By Strunf on 7/22/2013 6:35:04 AM , Rating: 2
In France and pretty much all over Europe it's "illegal" to take the picture of someone on the street without their consent, you can however take the picture of a statue and unavoidable have someone else on it too, there's a legal difference between being the subject of a pictures and being part of the "background", journals and other "trash" media get fined all the time for publishing paparazzi pictures, the fines are quite small when compared to the sales value that's why they keep doing it.

I think in the states it's more or less the same thing or Google wouldn't go to GREAT extents to hide the face and car plates from the pictures they take for their street view.


RE: It's legal.
By Monkey's Uncle on 7/22/2013 5:45:56 PM , Rating: 2
This is exactly the point I made earlier.

It is not illegal to take someone's picture in public without their consent - even in those places you mentioned.

It is illegal just about everywhere (not just in Europe) to publish or display that picture without the consent of everyone in that picture - even if they are 'background'. As well reasonable efforts must be shown to obscure information that can identify a person.

I can go just about anywhere in a public place and take pictures of whoever and whatever I want. However I absolutely cannot exhibit those pictures in public without those signed releases. If I do so, I run the risk of being successfully sued by the people in those pictures.

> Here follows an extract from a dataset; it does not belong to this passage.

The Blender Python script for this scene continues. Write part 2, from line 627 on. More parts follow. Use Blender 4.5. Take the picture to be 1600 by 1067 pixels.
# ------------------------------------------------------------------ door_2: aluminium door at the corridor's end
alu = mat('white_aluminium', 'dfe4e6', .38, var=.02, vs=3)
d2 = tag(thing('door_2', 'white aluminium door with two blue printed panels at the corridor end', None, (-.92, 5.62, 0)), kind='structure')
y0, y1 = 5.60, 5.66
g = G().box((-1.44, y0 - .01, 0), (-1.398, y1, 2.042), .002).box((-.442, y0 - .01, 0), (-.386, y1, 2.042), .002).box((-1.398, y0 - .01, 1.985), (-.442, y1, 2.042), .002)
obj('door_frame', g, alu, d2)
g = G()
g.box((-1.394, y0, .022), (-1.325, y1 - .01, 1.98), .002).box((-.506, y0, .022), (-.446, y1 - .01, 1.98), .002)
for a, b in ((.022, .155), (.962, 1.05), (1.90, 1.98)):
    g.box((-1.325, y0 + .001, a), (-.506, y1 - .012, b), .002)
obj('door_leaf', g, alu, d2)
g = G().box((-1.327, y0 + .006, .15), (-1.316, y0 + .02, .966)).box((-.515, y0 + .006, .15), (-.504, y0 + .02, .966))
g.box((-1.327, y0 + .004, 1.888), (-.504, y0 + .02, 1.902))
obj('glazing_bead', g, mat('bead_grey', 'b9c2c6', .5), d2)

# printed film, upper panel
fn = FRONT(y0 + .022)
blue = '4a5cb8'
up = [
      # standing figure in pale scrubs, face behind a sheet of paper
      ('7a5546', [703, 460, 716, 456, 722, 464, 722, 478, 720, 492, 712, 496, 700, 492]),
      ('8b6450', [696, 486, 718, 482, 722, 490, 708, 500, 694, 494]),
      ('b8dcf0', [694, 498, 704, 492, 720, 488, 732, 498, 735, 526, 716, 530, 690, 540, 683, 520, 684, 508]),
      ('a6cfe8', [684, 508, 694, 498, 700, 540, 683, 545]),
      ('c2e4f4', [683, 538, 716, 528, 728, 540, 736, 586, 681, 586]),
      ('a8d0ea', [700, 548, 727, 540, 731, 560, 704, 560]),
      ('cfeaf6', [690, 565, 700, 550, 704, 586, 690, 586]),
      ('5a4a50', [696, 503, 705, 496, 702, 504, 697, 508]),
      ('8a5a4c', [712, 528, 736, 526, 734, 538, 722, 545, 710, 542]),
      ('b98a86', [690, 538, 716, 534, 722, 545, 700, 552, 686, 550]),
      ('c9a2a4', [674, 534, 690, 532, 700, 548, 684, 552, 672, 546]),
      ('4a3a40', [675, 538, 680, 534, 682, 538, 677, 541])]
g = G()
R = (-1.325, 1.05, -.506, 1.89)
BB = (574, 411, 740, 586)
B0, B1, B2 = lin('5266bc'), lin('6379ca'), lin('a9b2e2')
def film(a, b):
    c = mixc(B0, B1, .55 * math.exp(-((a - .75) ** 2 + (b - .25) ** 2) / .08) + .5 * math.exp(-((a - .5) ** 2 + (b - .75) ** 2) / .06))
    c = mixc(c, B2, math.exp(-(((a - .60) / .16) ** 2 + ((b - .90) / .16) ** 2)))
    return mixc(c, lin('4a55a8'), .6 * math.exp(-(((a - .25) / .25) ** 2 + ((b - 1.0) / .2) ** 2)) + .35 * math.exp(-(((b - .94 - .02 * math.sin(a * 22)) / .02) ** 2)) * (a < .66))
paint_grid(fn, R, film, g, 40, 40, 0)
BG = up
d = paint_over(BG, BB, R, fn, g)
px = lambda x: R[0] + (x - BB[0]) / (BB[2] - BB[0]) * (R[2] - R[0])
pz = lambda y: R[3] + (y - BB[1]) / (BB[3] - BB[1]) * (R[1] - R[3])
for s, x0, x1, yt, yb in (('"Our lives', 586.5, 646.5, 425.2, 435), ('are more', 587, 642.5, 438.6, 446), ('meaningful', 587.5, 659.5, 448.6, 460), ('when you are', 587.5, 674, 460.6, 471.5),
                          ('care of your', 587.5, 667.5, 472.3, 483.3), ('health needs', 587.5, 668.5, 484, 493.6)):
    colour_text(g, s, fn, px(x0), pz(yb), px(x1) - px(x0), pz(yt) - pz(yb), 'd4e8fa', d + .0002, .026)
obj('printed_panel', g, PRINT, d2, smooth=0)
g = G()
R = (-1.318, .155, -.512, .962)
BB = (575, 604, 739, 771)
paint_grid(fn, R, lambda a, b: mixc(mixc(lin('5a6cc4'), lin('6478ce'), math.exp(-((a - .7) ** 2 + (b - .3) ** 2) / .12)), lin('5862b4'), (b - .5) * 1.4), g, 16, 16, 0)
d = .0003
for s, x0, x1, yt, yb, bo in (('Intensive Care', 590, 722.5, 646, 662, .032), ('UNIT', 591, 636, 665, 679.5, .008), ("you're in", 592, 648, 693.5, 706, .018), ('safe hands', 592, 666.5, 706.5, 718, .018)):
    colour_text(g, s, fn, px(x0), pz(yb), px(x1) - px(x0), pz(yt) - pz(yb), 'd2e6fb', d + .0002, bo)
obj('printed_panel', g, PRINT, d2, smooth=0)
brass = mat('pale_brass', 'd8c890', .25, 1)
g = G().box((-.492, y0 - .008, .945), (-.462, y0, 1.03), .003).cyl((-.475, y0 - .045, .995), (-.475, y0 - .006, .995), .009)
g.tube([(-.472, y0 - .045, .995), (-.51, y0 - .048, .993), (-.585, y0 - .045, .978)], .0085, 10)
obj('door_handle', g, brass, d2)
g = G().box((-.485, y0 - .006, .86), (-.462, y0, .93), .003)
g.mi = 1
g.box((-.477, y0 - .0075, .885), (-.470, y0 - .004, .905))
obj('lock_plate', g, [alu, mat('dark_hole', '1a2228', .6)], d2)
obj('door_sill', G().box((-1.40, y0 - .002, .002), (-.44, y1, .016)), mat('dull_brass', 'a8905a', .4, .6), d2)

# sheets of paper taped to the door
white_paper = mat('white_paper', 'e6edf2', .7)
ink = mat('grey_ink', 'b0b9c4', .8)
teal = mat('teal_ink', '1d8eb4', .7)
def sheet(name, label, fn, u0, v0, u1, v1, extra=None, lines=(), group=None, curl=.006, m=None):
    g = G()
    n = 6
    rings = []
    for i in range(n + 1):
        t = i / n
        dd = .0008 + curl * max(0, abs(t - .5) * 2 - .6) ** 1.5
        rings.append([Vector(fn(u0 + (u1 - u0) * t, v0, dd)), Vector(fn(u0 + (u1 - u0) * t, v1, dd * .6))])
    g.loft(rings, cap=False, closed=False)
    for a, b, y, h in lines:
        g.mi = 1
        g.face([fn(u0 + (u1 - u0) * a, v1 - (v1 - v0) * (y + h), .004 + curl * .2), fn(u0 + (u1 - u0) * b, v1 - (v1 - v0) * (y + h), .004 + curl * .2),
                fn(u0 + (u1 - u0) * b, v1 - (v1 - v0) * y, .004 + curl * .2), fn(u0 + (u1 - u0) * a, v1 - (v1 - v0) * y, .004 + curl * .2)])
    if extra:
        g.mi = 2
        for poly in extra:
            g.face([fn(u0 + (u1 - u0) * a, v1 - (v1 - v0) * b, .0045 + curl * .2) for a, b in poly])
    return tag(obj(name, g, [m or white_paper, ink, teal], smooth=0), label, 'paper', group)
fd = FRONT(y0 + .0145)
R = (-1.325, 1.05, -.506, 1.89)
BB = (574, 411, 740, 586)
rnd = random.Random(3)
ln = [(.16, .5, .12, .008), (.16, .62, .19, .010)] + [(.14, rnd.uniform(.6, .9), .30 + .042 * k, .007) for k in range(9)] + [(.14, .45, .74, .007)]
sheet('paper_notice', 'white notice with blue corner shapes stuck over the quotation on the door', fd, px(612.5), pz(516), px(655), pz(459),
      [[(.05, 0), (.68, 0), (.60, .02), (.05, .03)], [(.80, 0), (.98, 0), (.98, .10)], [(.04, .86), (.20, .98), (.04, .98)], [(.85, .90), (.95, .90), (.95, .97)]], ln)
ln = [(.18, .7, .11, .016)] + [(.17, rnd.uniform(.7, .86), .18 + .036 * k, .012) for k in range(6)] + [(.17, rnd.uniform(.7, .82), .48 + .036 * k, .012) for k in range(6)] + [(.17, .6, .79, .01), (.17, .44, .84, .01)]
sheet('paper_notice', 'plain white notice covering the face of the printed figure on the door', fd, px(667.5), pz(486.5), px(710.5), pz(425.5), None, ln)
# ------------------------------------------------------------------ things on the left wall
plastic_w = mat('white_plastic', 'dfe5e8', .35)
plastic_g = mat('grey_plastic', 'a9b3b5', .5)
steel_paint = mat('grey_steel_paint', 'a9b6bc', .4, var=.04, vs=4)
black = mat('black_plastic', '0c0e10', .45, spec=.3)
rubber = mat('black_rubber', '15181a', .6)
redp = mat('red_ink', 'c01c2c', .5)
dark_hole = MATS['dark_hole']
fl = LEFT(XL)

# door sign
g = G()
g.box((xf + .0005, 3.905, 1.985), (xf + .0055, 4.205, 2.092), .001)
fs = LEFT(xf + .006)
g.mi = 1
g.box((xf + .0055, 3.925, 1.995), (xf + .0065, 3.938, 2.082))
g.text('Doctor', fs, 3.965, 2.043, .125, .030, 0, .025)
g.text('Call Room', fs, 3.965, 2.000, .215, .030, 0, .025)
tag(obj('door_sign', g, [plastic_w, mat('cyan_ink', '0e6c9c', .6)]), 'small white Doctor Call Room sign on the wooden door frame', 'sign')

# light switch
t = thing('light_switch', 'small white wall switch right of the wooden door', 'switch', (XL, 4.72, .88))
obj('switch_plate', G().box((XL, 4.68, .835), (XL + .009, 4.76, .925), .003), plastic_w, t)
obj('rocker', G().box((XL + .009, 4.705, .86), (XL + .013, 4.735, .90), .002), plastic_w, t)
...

In your example it is the publishers of journals and trash media that is being sued -- not the photographers. Journals and media are forms of publication. So it becomes the responsibility of the publisher to make sure all the legal T's are crossed and I's are dotted. Some don't and those are the ones you see being sued.

And yes indeed, Google does have to do that. They are allowed to take all the pictures of your house as they want - even with you standing in the front yard yelling at them and giving them the finger. However they can't show it to everyone on Steet View without blurring your face and anything identifying you (though they would no doubt blur your "one-fingered salute" as well).


RE: It's legal.
By foolsgambit11 on 7/23/2013 2:36:51 AM , Rating: 2
quote:
if you want something to change, you're going to have to change the actual laws.
It sounds like that's what they want to do. Notice that they aren't trying to get a court ruling banning the practice; they're trying to get a court ruling forcing the disclosure of the extent of these programs and their cost. Their plan most likely is to use this information to conduct a legislative campaign (aka lobby) to restrict or completely eliminate these programs. I say good luck to them.